Calling Out Country

by Craig Havighurst, Music City Roots Producer

A few recent events have once again thrown into sharp relief the gulf between country music the great American genre and “country music,” the lost radio format. Over in our world, Sturgill Simpson made the cover of the Nashville Scene as the winner of its annual critics’ poll for releasing the best country album of 2104. Then last week, the Academy of Country Music announced nominees for its annual extravaganza, setting up yet another televised celebration of celebrities with perfect teeth, hot muscles, stage moves and mostly dreadful songs.

I raise this well worn subject because I think we need to regularly remind ourselves that good music is at a disadvantage in the modern entertainment business and because this week we’ll enjoy a return visit from one of true country music’s most devoted defenders. I just can’t see and listen to Dale Watson without thinking of his epic take-downs – in song and in speech – of phony industrial country radio. Some years ago we heard it when he sang “Nashville Rash” with a line we couldn’t be more in step with: “You can’t grow when you rip the roots out of the ground.” Now its his advocacy for a new approach/outlook/genre he’s calling Ameripolitan.

“It’s four categories. It’s honky tonk, outlaw, Western swing and rockabilly,” he told Dallas writer Arden Ward in 2013. “Ameripolitan is about keeping the roots.”

Personally, I think Americana is and has been the label he’s looking for, but his movement’s manifesto says Ameripolitan is much more focused on traditional country forms than the wider purview of folk, songwriter, newgrass or rock and roll encompassed by our friends at the Americana Music Association. And hey, I’m for every effort to identify, protect, support, brand, sell and enthuse about good country music. So onward Ameripolitan. And onward with its founder. Dale Watson is one of the most qualified artists in the nation to carry the torch, with 20 incredibly consistent albums to his name, not to mention decades of experience playing every honky tonk and tavern between L.A.’s late great Palomino Club, New York’s Hill Country BBQ and his Austin home base. Watson inherited the mantle of trucker country from Dick Dudley years ago. He’s got a baritone like a diesel engine and the only silver pompadour in American music that could go up against Del McCoury’s. He’s just the kind of charismatic yet mellow and worldly-wise figure you want leading your movement’s parade.

There’s a straightforward authenticity and American heritage about the Brothers Landreth, though let’s be clear they’re natives of Winnipeg, Canada. I think you’ll hear devotion to Tom Petty, John Fogerty and John Hiatt in their mix, plus a classic pop and soul sensibility on songs like “Made Up Mind” that for me calls up the joys of Hall & Oates. A friend handed me their debut album Let It Lie several months ago so I had a chance to dive into its sturdy, tuneful songs before its official release last week. Having fallen for it, I can say it’s an honor and treat to be part of the release road show by a band that seems more than ready to make its mark on both sides of the border. The brothers are Joey on guitar (including killer slide) and Dave on bass, and I’m certainly curious about whether the mighty, sensitive lead singing I’m hearing on the CD comes from one or the other or both. In general, we’ll find out what left the writers and bloggers going gaga after last Fall’s showcase at the Americana festival in Nashville.

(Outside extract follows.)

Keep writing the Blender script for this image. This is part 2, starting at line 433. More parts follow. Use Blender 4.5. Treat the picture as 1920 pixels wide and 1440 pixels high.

Also on the bill this week, a large, joyful band that embodies our music’s spirit and ethos with its name, Family & Friends. Not to be confused with recently defunct and much more glammy Friends & Family, this F&F is a collective from Athens, Georgia that combines songcraft and ensemble playing with the informal fun of a campfire sing-along. In a good backgrounder from the hometown paper, we learn the group has won over many fans in a short time with its vivacious live show, which includes grooves made by two (standing) drummers. Can’t wait to see that. Rounding things out will be Matt Phillips, a college-age North Carolinian touring with a band he calls The Philharmonic that includes horns. Matt himself says: “We play a soulful mix of pop, jazz, folk, and funk that’s been crowd-tested and party approved.” That’ll suit us just fine.

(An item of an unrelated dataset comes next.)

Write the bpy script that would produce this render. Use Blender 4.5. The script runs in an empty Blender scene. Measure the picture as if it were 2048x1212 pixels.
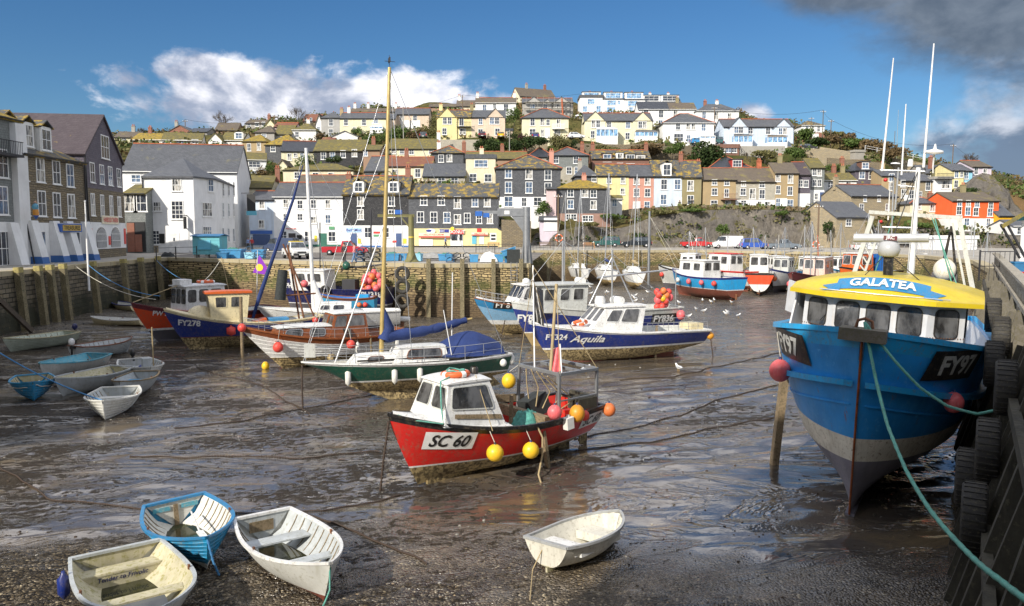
import bpy, math, random
import numpy as np
from mathutils import Vector, Matrix, noise
PI=math.pi
R=math.radians
rnd=random.Random(11)
SC=bpy.context.scene; COL=SC.collection
# ---------- camera geometry: pixels of the 2048 wide photograph turned into places at a known depth or height
F=1607.; PITCH=R(5.1); CAMZ=7.0
CP,SP=math.cos(PITCH),math.sin(PITCH)
def ray(px,py):
    a=(px-1024)/F; b=(606-py)/F
    return Vector((a,CP+b*SP,-SP+b*CP))
def at(px,py,Y):
    r=ray(px,py)*1.0; s=Y/r.y
    return Vector((r.x*s,Y,CAMZ+r.z*s))
def on(px,py,z=0.):
    r=ray(px,py); s=(z-CAMZ)/r.z
    return Vector((r.x*s,r.y*s,z))
# ---------- mesh builder
class MB:
    def __init__(s): s.v=[];s.f=[];s.m=[];s.s=[]
    def add(s,vs,fs,m=0,sm=False,M=None):
        b=len(s.v)
        s.v+= [tuple(M@Vector(v)) for v in vs] if M else [tuple(v) for v in vs]
        for f in fs:
            s.f.append([b+i for i in f]); s.m.append(m); s.s.append(sm)
        return s
    def box(s,x0,x1,y0,y1,z0,z1,m=0,M=None):
        return s.add([(x0,y0,z0),(x1,y0,z0),(x1,y1,z0),(x0,y1,z0),(x0,y0,z1),(x1,y0,z1),(x1,y1,z1),(x0,y1,z1)],
          [(3,2,1,0),(4,5,6,7),(0,1,5,4),(1,2,6,5),(2,3,7,6),(3,0,4,7)],m,False,M)
    def bar(s,a,b,w,h=None,m=0,up=(0,0,1)):
        a=Vector(a);b=Vector(b);h=h or w; d=(b-a)
        L=d.length
        if L<1e-6: return s
        d/=L; u=Vector(up)
        if abs(d.dot(u))>.99: u=Vector((0,1,0))
        sd=d.cross(u).normalized(); u=sd.cross(d)
        vs=[]
        for p in (a,b):
            for i,j in((-1,-1),(1,-1),(1,1),(-1,1)): vs.append(p+sd*(i*w/2)+u*(j*h/2))
        return s.add(vs,[(3,2,1,0),(4,5,6,7),(0,1,5,4),(1,2,6,5),(2,3,7,6),(3,0,4,7)],m)
    def tube(s,pts,r,n=6,m=0,cap=True,sm=True):
        pts=[Vector(p) for p in pts]; k=len(pts)
        rs=r if isinstance(r,(list,tuple)) else [r]*k
        vs=[];fs=[]; u=None
        for i,p in enumerate(pts):
            d=(pts[min(i+1,k-1)]-pts[max(i-1,0)])
            d=d.normalized() if d.length>1e-9 else Vector((0,0,1))
            if u is None:
                u=Vector((0,0,1)) if abs(d.z)<.9 else Vector((1,0,0))
            u=(u-d*u.dot(d))
            u=u.normalized() if u.length>1e-6 else d.orthogonal().normalized()
            w=d.cross(u)
            for j in range(n):
                a=2*PI*j/n; vs.append(p+(u*math.cos(a)+w*math.sin(a))*rs[i])
        for i in range(k-1):
            for j in range(n):
                j2=(j+1)%n; fs.append((i*n+j,i*n+j2,(i+1)*n+j2,(i+1)*n+j))
        s.add(vs,fs,m,sm)
        if cap: s.add([vs[j] for j in range(n)],[tuple(reversed(range(n)))],m); s.add([vs[(k-1)*n+j] for j in range(n)],[tuple(range(n))],m)
        return s
    def lathe(s,prof,n=14,m=0,M=None,sm=True):
        vs=[];fs=[]
        for r,z in prof:
            for j in range(n):
                a=2*PI*j/n; vs.append((r*math.cos(a),r*math.sin(a),z))
        for i in range(len(prof)-1):
            for j in range(n):
                j2=(j+1)%n; fs.append((i*n+j,i*n+j2,(i+1)*n+j2,(i+1)*n+j))
        return s.add(vs,fs,m,sm,M)
    def ball(s,c,r,m=0,n=12,k=8,sc=(1,1,1)):
        M=Matrix.Translation(Vector(c))@Matrix.Diagonal((sc[0],sc[1],sc[2],1))
        return s.lathe([(r*math.sin(PI*i/k)+1e-5,-r*math.cos(PI*i/k)) for i in range(k+1)],n,m,M)
    def prism(s,pts,d,m=0,M=None):
        n=len(pts); d=Vector(d); a=[Vector(p) for p in pts]
        return s.add(a+[p+d for p in a],[tuple(reversed(range(n))),tuple(range(n,2*n))]+[(i,(i+1)%n,n+(i+1)%n,n+i) for i in range(n)],m,False,M)
    def poly(s,pts,m=0,M=None): return s.add(pts,[tuple(range(len(pts)))],m,False,M)
    def grid(s,fn,nu,nv,m=0,sm=True):
        vs=[fn(i/nu,j/nv) for j in range(nv+1) for i in range(nu+1)]
        return s.add(vs,[(j*(nu+1)+i,j*(nu+1)+i+1,(j+1)*(nu+1)+i+1,(j+1)*(nu+1)+i) for j in range(nv) for i in range(nu)],m,sm)
    def mesh(s,name,mats):
        me=bpy.data.meshes.new(name)
        me.from_pydata(s.v,[],s.f)
        for x in (mats if isinstance(mats,(list,tuple)) else [mats]): me.materials.append(MT(x))
        me.polygons.foreach_set('material_index',s.m); me.polygons.foreach_set('use_smooth',s.s)
        me.update(); return me
    def build(s,name,mats,parent=None,loc=(0,0,0),rot=(0,0,0)):
        return link(name,s.mesh(name,mats),parent,loc,rot)
def link(name,data,parent=None,loc=(0,0,0),rot=(0,0,0)):
    o=bpy.data.objects.new(name,data); COL.objects.link(o)
    o.location=loc; o.rotation_euler=rot
    if parent: o.parent=parent
    return o
def tag(o,label=None,cat=None,group=None,kind=None):
    if label:o['label']=label
    if cat:o['category']=cat
    if group:o['group']=group
    if kind:o['kind']=kind
    return o
def thing(name,label,cat,loc=(0,0,0),rot=(0,0,0),group=None):
    return tag(link(name,None,None,loc,rot),label,cat,group)
def copy_tree(o,parent=None):
    c=o.copy(); COL.objects.link(c); c.parent=parent
    for ch in list(o.children): copy_tree(ch,c)
    return c
def smooth(a,b,x):
    t=max(0,min(1,(x-a)/(b-a))); return t*t*(3-2*t)
def lerp(a,b,t): return a+(b-a)*t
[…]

To circle back to this country music question, I must note in fairness that there is still a bit of overlap in the big Venn diagram with honest country in one circle and radio country in the other. Miranda Lambert was named artist of the year by the Scene critics, and she’s been the most celebrated female artist at the country awards for some time. Eric Church and Little Big Town get deserved respect from all quarters. But out of the top 30 country albums on the Scene poll, only six of the artists named ever get played on commercial country radio at all, while the other 24, from Sturgill to Willie Nelson to Hurray for the Riff Raff, can’t and won’t. At all. Never no way. That’s why, in case this whole scene is new to you, we take such pride in giving this kind of excellence and range a platform and stage and radio signal (thanks to Hippie) to help them make their way. We believe if they can he heard over the well-financed sound of the celebrity machine, our whole country will be a better place for it.